Scholarship as an Avocation

October 10, 2007
Posted by Jay Livingston

Max Weber wrote an essay about “Scholarship as a Vocation” (the more commonly used translation is “Science as a Vocation”). It’s a classic, but Weber, in focusing on the professionals, forgot about the hobbyists tinkering in their garages. Sometimes, they do it better.

When I was an undergraduate, there was a lab technician who worked for the biochemistry department – I don’t think he had a college degree, he may even have been a high school droupout – who knew more than most of the doctoral students and probably some of the faculty. He was also the quarterback on the biochem intramural football team, which is why they usually won.

I was reminded of this by two things this week: my sister-in-law’s birthday dinner and Andrew Gelman’s Social Science Statistic Blog.

Gelman prints a rant (his word, not mine) that someone sent him about a wrongheaded statistical analysis done by some consultant for a local government project.
Gelman agrees and adds:
This certainly doesn't surprise me: I've seen worse from paid statistical consultants on court cases, including one from a consultant . . . who reportedly was paid hundreds of thousands of dollars for his services.
The key problems seem to be:
1. Statistics is hard, and not many people know how to do it.
2. The people who need statistical analysis don't always know where to look.
The people with credentials can be wrong. And sometimes the uncredentialed guys – like the lab technician – surprise you.

Take Howie, a guy you would never mistake as an academic. He’s an old friend of my brother- and sister-in-law, and Sunday we were celebrating her birthday somewhere out in Queens at an unpretentious Italian restaurant (decent food, reasonable prices, no tablecloths, Yankees on a couple of TVs in the bar). I was seated down at the end of the table with my brother-in-law and Howie. Talk turned to politics – Hillary, Obama, Rudy – and what about Gore? That got us to Gore 2000 and the electoral college, then to Kerry and the Ohio vote in 2004. Were the elections stolen?

It became clear that Howie knew a lot about voting and irregularities and how you might audit results to detect vote-count tampering. He knew about sample sizes and statistical errors. He knew that no single sample size or percentage was perfect and that you optimize sample size by taking account of of electoral shifts and winning margins. He knew all the ways that a House bill on election audits was flawed. He also knew about hacking electronic voting machines, but he thought the computer scientists were focused on the wrong part of the problem. If you wanted to ensure voting integrity, you had to go for statistical audits. (“The computer science guys, they’re not interested in this stuff.”)

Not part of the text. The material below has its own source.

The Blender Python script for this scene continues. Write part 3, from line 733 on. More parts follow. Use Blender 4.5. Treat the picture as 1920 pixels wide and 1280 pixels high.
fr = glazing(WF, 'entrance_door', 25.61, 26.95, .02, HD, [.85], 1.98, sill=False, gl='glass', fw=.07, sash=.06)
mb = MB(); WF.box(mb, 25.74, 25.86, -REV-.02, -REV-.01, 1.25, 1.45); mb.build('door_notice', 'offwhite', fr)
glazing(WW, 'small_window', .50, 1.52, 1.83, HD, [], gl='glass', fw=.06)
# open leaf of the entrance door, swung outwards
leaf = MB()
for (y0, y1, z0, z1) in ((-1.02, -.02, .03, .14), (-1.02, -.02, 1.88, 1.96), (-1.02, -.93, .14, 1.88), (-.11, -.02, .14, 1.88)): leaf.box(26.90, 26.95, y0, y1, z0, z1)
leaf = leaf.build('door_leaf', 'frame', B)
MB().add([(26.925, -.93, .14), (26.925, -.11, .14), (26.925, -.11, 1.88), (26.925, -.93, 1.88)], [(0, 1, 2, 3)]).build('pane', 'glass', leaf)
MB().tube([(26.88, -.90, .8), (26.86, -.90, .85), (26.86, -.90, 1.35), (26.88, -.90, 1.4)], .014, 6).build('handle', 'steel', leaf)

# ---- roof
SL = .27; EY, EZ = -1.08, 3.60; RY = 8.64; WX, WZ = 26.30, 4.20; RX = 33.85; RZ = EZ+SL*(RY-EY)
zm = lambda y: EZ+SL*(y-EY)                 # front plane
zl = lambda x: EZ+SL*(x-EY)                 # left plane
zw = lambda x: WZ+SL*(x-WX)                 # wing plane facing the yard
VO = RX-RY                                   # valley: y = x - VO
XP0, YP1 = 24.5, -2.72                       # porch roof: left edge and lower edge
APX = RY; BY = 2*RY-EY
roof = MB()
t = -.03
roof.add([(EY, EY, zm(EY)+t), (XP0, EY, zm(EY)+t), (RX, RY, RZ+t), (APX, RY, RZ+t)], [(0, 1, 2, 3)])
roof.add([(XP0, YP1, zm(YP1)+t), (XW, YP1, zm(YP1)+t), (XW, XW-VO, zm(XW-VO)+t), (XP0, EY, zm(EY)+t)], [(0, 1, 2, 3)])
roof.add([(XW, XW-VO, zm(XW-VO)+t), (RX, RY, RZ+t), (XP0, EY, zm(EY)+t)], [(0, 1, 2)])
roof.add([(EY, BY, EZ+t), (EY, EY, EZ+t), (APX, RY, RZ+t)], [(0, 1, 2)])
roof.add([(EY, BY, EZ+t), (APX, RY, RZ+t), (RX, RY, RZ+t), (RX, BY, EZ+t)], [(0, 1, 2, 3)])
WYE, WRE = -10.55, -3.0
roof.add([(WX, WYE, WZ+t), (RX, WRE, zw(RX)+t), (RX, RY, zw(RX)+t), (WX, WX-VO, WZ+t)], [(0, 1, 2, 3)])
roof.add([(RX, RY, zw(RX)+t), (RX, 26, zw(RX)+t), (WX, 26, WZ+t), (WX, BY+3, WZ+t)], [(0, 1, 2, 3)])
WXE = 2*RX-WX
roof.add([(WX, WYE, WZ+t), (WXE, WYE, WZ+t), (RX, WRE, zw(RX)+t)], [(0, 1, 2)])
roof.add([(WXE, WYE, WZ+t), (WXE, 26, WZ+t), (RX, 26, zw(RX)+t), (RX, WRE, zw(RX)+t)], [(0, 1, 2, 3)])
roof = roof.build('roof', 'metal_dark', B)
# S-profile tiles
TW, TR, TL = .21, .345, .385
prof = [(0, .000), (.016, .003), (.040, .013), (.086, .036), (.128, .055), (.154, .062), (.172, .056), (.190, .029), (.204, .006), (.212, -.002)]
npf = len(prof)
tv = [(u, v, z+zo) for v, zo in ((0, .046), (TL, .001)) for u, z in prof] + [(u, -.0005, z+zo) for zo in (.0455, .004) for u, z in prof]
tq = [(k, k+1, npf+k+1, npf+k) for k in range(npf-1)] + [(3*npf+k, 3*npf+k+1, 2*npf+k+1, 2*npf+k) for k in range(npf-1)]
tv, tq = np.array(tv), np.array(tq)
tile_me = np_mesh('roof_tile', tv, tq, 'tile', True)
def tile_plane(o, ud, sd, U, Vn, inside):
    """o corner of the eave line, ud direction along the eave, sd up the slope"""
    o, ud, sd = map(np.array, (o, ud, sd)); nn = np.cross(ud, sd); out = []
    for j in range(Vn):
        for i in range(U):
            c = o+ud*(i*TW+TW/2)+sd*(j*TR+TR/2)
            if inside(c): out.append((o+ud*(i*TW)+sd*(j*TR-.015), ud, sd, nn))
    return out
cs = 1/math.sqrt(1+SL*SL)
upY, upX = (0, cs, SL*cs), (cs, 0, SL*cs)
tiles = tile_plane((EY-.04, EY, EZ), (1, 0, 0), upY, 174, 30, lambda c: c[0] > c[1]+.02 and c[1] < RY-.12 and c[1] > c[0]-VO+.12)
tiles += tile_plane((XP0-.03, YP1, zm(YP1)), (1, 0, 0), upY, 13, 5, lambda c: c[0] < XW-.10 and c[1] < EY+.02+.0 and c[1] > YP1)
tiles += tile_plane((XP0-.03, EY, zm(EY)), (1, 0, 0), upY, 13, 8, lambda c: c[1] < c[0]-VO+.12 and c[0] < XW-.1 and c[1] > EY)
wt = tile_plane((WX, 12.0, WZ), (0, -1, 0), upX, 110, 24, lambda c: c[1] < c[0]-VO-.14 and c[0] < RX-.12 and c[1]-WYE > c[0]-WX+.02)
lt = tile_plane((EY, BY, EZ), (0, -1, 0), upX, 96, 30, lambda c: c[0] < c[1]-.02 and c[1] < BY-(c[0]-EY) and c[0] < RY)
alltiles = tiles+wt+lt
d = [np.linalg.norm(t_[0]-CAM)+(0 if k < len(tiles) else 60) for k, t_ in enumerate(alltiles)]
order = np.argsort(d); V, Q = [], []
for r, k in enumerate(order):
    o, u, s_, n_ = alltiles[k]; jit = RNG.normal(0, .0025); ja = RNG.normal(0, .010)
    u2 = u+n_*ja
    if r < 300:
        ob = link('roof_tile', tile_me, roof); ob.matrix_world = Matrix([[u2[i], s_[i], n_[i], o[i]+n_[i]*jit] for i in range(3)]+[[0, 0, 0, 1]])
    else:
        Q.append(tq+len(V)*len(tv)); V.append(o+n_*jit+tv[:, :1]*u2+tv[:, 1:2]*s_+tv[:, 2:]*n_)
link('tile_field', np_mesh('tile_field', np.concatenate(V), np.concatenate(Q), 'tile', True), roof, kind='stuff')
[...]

But as far as I knew, this was purely a hobby for him. It certainly wasn’t his job. (The last job he had was for an airline.) He had learned the statistics on his own – books, the Internet – after he’d gotten interested in the problem of election integrity. Now he’s publishing papers with academic co-authors and offering expert testimony on proposed federal legislation.


Anonymous said...

This is an intriguing post, since I'm both obsessed with elections and learning stats (I tend to focus on other aspects, though). How would you do a statistical audit of an election? The only thing I can envision is looking for large blocks of identical ballots (a la the Freakonomics test for teacher test tampering), but that seems like it would be hard to prove, since people vote on the party line so much. What was Howie's plan?

Jay Livingston said...

To verify the electronic vote, you need to have an additional means of recording votes -- a "paper trail." The question is how many of those paper ballots do you need sample in order to make sure that the electronic total wasn't hacked. Howie's point is that there is no fixed number or fixed percentage of ballots for each precinct.

Anonymous said...

Ahhh... got it.

Sheesh. I always miss the obvious stuff.